Provide only the number of lines where "scene" occurs.

====

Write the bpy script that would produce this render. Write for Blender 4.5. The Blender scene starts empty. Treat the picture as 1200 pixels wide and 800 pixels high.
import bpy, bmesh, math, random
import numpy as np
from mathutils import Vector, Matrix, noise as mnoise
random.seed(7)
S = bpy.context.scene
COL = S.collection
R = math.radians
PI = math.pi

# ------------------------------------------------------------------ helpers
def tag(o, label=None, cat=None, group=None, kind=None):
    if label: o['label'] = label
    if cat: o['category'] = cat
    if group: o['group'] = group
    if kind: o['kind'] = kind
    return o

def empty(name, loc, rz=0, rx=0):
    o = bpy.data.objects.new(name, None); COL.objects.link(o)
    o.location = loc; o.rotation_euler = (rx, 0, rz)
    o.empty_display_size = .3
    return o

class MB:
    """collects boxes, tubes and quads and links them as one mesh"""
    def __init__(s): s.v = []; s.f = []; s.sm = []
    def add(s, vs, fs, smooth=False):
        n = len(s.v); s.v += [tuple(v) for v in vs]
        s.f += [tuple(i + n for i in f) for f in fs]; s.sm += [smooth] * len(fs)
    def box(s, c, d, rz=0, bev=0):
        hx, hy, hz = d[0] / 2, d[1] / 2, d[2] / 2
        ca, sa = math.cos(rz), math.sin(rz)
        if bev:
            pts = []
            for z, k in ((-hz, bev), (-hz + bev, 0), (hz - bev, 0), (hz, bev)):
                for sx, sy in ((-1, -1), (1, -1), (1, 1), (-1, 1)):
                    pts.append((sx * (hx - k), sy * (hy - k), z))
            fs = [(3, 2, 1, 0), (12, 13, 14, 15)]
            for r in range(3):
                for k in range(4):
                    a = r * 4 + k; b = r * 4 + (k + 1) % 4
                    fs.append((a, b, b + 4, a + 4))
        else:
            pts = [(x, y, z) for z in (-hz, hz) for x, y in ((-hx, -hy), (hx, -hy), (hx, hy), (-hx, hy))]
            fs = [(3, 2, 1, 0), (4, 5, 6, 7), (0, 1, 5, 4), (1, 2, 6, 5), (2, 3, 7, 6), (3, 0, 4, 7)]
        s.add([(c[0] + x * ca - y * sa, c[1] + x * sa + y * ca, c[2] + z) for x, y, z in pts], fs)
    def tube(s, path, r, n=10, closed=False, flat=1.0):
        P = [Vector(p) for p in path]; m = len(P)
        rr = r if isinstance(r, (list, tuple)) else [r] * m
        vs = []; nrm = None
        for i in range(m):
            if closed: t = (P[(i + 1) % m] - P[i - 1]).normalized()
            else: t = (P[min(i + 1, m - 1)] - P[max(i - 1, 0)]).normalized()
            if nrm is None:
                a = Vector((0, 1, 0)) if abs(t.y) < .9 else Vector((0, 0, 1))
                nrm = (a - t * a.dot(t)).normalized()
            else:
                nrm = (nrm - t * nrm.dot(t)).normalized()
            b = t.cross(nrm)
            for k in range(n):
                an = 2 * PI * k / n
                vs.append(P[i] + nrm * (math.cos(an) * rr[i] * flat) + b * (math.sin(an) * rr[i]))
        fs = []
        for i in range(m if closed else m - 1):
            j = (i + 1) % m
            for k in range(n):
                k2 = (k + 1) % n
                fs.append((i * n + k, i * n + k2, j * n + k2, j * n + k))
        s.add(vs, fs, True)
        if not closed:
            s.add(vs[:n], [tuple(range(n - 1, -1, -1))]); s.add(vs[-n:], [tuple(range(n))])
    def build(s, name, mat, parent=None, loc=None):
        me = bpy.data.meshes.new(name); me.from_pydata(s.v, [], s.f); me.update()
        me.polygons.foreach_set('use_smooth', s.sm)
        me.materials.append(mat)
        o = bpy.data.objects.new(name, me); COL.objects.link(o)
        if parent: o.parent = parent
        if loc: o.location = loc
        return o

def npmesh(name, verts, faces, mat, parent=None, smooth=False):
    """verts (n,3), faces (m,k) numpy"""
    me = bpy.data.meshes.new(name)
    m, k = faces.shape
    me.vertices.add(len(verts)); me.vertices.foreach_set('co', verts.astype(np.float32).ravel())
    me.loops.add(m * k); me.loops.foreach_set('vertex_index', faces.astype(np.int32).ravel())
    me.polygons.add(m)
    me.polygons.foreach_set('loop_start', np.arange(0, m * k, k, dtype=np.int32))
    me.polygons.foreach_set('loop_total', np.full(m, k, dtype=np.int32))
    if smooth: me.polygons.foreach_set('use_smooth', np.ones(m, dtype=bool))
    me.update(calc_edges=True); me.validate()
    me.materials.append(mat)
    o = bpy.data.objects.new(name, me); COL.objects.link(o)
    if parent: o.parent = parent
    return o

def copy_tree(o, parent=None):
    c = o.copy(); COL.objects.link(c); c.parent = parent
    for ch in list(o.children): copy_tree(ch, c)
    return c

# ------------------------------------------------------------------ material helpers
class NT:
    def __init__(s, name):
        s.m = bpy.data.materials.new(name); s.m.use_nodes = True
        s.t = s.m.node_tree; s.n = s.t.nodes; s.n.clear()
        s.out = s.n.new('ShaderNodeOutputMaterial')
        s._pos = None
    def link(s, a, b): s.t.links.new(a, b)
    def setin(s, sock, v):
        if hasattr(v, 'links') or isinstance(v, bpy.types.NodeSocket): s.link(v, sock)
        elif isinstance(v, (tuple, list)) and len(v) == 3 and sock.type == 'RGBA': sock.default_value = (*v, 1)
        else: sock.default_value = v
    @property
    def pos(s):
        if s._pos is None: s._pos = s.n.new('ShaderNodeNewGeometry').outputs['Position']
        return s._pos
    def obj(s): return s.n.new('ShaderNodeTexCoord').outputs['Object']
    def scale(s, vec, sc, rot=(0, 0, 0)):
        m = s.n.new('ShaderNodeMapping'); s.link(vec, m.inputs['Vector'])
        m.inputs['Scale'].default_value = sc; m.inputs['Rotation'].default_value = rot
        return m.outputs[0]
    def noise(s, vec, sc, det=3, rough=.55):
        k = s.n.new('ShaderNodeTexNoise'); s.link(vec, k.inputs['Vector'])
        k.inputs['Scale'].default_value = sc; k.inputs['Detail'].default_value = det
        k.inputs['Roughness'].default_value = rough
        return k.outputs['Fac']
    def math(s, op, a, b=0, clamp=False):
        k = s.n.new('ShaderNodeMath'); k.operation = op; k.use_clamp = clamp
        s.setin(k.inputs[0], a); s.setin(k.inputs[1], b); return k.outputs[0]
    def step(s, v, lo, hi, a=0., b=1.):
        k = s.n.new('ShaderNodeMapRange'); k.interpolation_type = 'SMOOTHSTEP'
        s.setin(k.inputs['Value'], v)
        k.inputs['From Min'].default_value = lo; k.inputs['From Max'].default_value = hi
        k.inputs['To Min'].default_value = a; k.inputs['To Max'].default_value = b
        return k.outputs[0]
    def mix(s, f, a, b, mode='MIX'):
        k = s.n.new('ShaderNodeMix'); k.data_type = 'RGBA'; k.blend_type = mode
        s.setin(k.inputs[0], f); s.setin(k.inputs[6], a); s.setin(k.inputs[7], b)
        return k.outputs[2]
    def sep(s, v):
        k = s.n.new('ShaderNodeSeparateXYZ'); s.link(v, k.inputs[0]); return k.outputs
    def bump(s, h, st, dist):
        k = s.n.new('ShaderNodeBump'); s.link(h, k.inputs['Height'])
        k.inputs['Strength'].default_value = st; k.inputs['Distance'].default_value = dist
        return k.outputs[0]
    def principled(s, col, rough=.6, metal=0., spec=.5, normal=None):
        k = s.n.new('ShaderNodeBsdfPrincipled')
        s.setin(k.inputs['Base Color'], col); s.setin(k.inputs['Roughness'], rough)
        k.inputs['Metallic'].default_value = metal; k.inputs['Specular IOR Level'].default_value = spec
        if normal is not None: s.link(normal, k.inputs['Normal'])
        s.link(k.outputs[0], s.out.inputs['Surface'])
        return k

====

### WRITTEN RESPONSE
2